PROBLEM REQUIREMENTS: Reproduce exactly the opening lines of the listing, stopping after the line that contains "S.camera = cam" and including it.
..............................
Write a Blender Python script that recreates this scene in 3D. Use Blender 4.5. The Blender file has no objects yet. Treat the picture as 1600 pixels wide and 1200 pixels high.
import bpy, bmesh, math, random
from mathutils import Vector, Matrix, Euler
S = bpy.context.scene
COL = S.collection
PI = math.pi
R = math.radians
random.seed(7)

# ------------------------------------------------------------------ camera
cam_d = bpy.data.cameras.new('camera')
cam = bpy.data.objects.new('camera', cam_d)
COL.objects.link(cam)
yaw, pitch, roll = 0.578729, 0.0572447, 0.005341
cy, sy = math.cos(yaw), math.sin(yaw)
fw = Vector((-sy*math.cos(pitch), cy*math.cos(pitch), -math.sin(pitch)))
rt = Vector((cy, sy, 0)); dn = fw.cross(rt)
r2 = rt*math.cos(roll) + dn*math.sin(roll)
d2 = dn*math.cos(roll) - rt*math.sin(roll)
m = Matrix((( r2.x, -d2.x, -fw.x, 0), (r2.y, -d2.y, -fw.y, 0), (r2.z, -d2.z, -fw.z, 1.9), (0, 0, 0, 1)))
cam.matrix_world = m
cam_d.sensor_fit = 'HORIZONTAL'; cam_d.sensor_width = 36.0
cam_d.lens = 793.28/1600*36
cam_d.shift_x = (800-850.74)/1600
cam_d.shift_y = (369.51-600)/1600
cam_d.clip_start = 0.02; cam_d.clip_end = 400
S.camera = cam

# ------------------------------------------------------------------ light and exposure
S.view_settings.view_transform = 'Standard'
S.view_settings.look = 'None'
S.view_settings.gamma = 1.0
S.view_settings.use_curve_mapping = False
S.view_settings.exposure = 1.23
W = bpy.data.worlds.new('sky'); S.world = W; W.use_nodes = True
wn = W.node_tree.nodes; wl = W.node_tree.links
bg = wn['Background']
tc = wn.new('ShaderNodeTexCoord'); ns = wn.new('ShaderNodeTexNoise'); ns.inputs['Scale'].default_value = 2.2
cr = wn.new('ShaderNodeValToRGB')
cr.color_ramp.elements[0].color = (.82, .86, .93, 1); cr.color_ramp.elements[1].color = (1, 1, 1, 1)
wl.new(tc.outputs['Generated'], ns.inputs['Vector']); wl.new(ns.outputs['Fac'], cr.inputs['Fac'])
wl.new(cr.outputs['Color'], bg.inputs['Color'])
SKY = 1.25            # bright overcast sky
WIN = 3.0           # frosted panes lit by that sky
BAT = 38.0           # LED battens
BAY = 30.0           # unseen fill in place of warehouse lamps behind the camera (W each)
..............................
COMPLETE OUTPUT:
Write a Blender Python script that recreates this scene in 3D. Use Blender 4.5. The Blender file has no objects yet. Treat the picture as 1600 pixels wide and 1200 pixels high.
import bpy, bmesh, math, random
from mathutils import Vector, Matrix, Euler
S = bpy.context.scene
COL = S.collection
PI = math.pi
R = math.radians
random.seed(7)

# ------------------------------------------------------------------ camera
cam_d = bpy.data.cameras.new('camera')
cam = bpy.data.objects.new('camera', cam_d)
COL.objects.link(cam)
yaw, pitch, roll = 0.578729, 0.0572447, 0.005341
cy, sy = math.cos(yaw), math.sin(yaw)
fw = Vector((-sy*math.cos(pitch), cy*math.cos(pitch), -math.sin(pitch)))
rt = Vector((cy, sy, 0)); dn = fw.cross(rt)
r2 = rt*math.cos(roll) + dn*math.sin(roll)
d2 = dn*math.cos(roll) - rt*math.sin(roll)
m = Matrix((( r2.x, -d2.x, -fw.x, 0), (r2.y, -d2.y, -fw.y, 0), (r2.z, -d2.z, -fw.z, 1.9), (0, 0, 0, 1)))
cam.matrix_world = m
cam_d.sensor_fit = 'HORIZONTAL'; cam_d.sensor_width = 36.0
cam_d.lens = 793.28/1600*36
cam_d.shift_x = (800-850.74)/1600
cam_d.shift_y = (369.51-600)/1600
cam_d.clip_start = 0.02; cam_d.clip_end = 400
S.camera = cam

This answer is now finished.